- Job
Gather each line of the records where "Blender" appears.

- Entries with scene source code
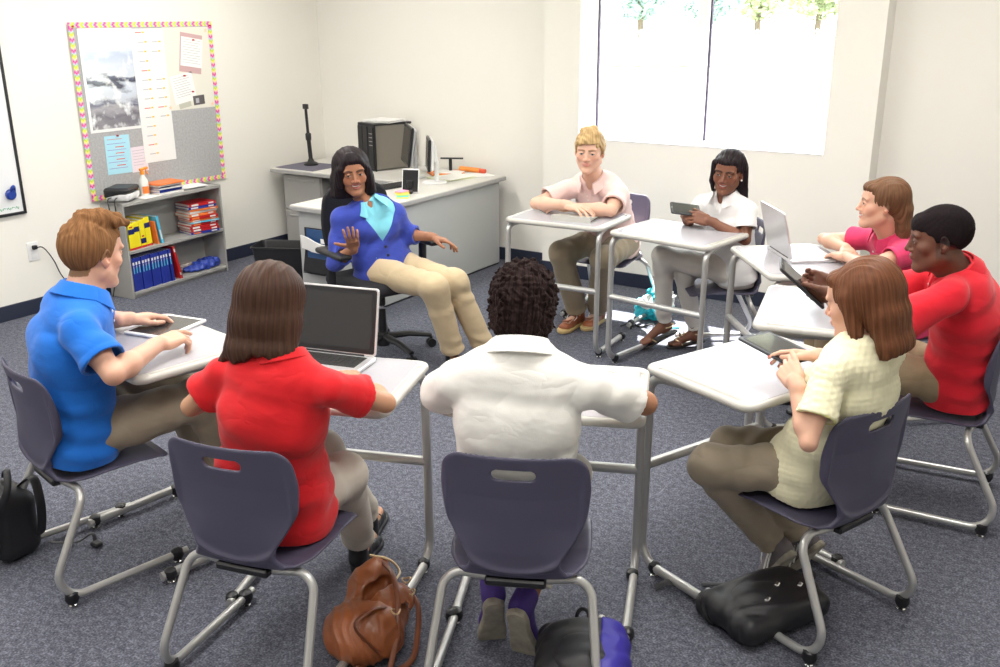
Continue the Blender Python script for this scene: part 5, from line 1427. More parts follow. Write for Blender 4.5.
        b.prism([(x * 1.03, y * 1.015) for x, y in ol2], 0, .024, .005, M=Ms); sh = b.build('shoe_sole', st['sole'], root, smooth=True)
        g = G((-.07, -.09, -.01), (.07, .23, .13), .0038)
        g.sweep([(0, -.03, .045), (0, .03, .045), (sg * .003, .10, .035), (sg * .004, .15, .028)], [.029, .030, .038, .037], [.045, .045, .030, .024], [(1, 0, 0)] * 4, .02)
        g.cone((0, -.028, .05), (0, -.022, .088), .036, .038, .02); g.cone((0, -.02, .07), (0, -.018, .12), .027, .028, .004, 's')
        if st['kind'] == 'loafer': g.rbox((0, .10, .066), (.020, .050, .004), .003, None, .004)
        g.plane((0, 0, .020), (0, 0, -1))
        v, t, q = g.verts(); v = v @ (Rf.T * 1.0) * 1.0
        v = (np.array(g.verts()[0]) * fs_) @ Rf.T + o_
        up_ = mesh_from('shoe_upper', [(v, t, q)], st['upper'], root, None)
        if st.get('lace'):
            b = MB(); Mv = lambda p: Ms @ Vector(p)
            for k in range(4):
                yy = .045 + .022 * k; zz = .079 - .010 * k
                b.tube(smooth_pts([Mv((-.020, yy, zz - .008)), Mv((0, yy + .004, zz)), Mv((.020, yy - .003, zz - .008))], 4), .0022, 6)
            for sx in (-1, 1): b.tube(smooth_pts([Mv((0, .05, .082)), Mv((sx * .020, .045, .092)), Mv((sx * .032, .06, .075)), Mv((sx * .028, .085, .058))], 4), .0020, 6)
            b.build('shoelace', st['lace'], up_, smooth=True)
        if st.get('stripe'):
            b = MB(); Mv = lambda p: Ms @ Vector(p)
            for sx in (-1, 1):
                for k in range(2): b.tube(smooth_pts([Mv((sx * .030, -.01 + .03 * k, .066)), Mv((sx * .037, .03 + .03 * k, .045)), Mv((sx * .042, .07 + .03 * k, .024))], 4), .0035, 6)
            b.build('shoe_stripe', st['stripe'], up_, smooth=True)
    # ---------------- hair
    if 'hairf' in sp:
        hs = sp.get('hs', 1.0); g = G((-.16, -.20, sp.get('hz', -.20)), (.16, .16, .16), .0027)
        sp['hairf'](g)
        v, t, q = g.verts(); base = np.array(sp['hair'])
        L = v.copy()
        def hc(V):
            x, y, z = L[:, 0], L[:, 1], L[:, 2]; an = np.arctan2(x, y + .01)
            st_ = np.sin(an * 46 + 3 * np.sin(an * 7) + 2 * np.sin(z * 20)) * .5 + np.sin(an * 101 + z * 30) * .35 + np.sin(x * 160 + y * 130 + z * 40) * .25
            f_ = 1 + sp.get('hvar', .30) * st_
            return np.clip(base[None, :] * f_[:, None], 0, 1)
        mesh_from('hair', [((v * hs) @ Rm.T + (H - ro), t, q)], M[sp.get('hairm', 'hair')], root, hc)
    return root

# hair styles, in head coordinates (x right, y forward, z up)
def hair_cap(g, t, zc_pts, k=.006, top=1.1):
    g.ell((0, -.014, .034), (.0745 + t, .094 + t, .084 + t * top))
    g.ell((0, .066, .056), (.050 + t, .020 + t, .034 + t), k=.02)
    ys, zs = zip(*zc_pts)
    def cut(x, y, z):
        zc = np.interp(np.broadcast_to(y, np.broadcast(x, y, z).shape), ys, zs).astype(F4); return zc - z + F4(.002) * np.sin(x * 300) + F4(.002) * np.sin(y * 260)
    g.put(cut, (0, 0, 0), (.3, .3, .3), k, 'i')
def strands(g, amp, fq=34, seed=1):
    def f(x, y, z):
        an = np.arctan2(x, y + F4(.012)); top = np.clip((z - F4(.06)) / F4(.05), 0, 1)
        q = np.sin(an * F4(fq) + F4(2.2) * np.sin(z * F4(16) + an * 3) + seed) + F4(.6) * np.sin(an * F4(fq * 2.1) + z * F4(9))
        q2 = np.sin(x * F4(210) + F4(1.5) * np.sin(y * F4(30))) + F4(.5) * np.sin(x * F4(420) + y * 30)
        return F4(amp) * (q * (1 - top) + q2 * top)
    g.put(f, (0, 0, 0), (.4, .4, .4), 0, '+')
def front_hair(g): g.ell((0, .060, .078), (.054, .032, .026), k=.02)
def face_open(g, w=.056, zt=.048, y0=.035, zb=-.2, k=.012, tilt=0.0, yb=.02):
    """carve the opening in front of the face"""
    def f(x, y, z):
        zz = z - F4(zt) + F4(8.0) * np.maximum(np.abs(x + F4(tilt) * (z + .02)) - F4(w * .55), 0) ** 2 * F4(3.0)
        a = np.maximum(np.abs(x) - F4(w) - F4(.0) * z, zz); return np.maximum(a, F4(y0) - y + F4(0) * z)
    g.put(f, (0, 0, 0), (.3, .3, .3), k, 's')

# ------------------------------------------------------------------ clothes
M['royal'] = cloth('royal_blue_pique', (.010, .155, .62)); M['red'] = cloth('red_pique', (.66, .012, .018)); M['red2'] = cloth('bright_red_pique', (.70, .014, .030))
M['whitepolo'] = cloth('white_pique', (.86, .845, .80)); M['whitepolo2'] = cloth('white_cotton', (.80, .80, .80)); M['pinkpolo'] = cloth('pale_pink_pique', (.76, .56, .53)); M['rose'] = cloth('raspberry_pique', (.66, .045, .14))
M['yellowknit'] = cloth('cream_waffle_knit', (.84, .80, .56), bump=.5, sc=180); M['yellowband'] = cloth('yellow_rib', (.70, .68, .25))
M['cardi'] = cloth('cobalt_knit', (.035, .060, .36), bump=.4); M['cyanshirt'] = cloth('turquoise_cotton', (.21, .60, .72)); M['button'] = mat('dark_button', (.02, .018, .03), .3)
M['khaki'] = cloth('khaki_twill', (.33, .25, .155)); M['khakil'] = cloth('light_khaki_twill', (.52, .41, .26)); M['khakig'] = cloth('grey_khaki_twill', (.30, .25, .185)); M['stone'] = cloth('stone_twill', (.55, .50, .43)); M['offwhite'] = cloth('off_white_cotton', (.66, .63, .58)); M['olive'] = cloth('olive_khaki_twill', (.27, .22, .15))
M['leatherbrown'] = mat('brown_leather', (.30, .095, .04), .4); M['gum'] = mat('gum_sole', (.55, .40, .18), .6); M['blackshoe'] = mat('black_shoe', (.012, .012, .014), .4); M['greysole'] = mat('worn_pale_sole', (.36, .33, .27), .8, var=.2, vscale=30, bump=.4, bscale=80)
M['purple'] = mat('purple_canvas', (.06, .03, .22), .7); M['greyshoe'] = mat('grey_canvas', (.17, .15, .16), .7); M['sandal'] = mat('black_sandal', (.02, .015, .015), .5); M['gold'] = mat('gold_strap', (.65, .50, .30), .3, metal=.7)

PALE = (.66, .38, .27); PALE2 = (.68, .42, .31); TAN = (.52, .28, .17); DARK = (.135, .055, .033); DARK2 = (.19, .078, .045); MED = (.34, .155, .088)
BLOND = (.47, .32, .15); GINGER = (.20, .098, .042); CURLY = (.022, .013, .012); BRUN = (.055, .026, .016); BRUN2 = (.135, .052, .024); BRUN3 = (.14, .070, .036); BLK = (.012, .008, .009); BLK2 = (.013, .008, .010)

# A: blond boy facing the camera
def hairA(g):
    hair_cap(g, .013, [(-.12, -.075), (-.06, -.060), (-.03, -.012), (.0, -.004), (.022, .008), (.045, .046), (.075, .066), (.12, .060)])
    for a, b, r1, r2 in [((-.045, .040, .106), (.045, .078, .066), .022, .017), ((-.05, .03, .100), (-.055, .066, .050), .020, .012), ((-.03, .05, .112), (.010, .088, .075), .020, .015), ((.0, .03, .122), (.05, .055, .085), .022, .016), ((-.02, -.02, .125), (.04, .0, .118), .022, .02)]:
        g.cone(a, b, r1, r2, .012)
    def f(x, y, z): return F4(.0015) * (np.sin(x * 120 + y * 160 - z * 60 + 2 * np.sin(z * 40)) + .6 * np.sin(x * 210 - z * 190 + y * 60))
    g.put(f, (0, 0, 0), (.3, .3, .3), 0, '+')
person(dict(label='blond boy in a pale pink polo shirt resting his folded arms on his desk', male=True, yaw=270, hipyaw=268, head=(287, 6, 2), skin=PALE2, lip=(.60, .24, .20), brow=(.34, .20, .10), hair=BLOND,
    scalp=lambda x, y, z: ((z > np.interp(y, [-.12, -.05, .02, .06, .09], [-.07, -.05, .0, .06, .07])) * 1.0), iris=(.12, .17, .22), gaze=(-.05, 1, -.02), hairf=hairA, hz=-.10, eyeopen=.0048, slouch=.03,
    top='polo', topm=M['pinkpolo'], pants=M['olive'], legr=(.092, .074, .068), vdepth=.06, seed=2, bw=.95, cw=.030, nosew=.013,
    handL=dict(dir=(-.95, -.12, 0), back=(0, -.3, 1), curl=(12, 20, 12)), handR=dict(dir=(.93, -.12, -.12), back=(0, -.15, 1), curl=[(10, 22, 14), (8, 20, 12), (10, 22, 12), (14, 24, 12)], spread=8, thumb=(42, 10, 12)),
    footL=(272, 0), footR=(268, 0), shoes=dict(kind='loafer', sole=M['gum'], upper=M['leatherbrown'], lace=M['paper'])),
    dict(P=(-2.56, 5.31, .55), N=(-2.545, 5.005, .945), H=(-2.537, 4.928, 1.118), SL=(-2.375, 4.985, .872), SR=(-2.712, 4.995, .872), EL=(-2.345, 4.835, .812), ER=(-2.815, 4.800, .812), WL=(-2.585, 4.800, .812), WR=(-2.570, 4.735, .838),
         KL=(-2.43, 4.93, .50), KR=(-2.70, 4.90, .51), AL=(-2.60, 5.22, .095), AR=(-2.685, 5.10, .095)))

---

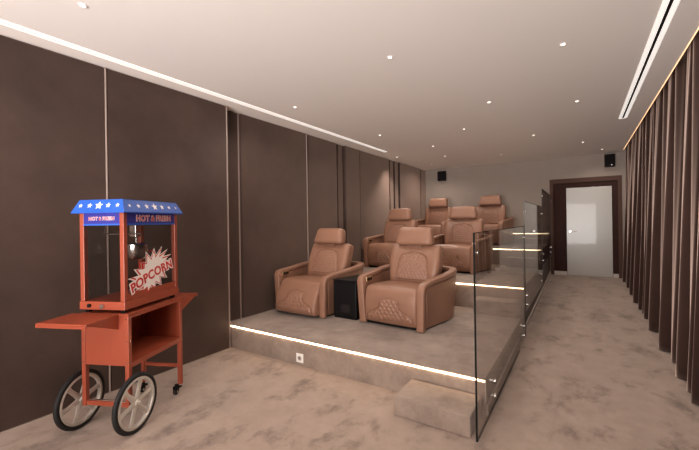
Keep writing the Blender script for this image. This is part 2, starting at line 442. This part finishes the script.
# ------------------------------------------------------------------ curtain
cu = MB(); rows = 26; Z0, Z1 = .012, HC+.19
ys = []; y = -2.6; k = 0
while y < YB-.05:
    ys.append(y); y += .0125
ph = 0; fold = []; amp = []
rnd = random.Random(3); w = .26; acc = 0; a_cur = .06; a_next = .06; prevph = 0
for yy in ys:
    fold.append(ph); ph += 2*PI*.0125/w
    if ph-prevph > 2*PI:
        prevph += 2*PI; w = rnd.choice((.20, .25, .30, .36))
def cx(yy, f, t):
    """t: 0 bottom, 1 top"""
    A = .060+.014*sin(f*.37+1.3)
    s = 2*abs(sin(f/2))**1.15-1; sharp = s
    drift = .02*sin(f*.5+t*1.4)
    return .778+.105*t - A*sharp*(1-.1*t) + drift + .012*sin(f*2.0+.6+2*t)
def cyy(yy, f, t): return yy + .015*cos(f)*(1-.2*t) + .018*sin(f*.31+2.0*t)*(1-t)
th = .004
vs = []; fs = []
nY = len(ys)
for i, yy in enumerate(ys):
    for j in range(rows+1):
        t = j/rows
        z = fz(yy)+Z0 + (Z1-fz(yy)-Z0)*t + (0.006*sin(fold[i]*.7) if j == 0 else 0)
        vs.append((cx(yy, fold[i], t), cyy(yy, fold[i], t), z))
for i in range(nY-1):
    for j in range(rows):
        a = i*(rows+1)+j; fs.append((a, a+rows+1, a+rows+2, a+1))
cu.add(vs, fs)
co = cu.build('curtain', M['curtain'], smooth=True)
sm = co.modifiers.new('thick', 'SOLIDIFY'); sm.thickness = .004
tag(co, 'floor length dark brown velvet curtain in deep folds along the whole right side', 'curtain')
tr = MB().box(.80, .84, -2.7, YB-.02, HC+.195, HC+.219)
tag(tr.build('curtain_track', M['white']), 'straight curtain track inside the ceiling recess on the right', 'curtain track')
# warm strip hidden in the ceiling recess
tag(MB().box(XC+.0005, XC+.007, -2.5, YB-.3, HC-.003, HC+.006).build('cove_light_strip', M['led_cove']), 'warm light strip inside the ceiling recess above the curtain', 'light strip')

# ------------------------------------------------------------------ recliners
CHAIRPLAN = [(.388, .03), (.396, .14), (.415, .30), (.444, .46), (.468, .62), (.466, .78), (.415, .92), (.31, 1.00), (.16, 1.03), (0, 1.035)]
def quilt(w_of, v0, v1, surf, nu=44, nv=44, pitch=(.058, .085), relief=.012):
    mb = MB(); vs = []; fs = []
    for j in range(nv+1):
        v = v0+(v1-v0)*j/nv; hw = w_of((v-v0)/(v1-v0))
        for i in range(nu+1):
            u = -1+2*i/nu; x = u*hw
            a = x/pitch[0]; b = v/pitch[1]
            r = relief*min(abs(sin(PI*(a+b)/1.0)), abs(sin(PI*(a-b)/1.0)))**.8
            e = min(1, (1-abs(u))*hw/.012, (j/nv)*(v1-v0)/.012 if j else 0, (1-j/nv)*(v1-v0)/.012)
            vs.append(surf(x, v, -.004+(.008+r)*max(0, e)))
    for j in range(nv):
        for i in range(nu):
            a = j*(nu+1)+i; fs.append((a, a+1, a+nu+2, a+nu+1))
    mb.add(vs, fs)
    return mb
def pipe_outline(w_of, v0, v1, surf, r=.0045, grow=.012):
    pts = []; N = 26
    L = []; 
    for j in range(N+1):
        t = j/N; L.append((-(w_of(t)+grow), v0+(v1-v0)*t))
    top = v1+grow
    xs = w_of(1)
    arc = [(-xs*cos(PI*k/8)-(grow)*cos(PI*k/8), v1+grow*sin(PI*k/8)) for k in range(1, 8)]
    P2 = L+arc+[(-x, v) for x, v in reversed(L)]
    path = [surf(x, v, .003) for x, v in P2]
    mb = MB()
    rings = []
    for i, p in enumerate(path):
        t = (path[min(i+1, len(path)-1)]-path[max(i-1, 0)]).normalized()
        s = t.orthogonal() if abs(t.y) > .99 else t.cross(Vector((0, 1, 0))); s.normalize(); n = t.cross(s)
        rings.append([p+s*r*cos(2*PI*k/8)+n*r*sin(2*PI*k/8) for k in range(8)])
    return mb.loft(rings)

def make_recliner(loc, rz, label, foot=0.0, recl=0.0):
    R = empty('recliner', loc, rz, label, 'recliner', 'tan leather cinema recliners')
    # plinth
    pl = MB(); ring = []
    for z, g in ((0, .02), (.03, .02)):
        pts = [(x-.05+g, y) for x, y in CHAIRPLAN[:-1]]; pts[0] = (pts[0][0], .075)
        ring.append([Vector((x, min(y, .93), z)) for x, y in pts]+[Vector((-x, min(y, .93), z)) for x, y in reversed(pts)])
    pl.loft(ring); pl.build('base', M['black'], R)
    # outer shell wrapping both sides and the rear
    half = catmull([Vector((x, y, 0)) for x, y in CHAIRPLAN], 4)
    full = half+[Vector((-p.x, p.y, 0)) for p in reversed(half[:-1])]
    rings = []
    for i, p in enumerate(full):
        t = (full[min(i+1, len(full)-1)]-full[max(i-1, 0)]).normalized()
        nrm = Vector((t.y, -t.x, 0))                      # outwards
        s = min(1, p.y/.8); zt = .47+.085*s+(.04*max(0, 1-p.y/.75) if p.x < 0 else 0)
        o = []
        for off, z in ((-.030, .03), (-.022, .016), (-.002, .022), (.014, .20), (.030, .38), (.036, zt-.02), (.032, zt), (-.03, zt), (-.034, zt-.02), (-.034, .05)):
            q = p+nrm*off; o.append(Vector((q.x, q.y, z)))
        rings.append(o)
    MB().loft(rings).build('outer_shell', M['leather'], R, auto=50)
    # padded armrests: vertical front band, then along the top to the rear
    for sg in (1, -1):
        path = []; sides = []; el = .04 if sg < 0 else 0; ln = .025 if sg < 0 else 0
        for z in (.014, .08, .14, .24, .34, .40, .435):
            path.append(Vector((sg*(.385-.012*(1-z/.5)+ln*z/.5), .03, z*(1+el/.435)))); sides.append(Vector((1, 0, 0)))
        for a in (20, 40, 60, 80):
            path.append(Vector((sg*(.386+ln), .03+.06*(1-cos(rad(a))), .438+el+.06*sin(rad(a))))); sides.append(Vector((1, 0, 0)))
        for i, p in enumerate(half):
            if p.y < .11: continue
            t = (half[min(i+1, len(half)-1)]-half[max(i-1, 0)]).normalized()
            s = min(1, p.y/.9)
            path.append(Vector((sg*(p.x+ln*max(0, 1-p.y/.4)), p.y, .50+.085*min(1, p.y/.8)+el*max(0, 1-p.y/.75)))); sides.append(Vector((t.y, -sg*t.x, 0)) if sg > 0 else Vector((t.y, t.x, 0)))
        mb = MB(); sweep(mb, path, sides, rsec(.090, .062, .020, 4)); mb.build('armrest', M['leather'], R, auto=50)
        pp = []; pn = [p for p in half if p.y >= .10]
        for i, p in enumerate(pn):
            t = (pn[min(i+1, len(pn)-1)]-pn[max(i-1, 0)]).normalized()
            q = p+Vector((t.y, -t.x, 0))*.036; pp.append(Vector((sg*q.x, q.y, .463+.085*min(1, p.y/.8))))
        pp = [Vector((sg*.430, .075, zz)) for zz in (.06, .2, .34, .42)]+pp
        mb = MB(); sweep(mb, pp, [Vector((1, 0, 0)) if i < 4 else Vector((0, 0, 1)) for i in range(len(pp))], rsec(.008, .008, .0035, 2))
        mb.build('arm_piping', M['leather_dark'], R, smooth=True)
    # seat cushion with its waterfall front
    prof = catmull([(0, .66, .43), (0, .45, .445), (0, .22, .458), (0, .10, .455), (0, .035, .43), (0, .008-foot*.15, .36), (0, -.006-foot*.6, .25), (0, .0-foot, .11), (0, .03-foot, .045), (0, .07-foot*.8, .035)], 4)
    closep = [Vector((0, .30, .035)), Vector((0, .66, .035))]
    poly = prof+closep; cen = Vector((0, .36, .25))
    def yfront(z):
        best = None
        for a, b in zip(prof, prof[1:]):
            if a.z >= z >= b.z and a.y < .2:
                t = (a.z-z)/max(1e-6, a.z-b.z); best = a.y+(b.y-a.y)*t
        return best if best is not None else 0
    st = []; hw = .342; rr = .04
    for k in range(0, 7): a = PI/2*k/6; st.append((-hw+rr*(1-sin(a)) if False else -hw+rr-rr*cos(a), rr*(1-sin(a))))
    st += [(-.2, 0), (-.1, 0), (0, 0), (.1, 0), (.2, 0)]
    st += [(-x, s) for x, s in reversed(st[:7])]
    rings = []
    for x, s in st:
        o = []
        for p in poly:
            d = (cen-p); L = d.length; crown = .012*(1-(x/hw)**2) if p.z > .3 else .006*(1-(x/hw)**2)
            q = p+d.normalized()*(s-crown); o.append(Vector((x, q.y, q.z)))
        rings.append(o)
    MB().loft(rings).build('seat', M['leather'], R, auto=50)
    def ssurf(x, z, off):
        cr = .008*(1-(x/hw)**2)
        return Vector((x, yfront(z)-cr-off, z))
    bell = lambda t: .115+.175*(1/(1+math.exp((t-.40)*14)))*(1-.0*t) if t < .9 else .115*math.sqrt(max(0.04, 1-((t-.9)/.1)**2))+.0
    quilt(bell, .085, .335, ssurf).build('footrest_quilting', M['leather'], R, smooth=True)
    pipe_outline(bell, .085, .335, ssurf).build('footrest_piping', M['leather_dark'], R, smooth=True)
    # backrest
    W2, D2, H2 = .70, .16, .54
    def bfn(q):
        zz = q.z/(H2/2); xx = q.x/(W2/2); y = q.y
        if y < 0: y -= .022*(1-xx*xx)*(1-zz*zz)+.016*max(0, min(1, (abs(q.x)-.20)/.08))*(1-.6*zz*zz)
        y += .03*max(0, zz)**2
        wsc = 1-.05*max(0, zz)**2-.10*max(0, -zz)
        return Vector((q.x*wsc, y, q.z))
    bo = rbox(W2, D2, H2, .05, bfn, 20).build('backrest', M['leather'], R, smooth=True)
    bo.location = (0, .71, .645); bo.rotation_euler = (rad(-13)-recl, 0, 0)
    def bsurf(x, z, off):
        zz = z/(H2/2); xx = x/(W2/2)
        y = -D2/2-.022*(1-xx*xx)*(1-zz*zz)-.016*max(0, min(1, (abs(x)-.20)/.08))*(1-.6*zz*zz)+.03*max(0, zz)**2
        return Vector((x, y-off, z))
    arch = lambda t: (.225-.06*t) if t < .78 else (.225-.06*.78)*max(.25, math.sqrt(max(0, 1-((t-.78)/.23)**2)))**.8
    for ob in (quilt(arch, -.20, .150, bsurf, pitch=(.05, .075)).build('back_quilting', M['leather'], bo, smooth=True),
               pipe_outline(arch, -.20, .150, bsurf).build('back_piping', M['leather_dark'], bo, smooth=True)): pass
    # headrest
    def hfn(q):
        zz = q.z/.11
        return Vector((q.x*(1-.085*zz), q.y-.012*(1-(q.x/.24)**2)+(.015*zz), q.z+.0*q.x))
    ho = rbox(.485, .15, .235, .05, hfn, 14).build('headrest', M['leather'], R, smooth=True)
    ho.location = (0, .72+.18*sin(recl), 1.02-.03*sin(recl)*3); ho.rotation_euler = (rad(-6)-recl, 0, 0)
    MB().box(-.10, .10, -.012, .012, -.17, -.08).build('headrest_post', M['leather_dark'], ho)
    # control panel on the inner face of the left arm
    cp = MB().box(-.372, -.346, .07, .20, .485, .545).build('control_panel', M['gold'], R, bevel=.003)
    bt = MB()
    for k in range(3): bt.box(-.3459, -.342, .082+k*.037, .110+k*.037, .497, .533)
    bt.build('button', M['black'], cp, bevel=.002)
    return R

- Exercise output
Continue the Blender Python script for this scene: part 5, from line 1427. More parts follow. Write for Blender 4.5.
Keep writing the Blender script for this image. This is part 2, starting at line 442. This part finishes the script.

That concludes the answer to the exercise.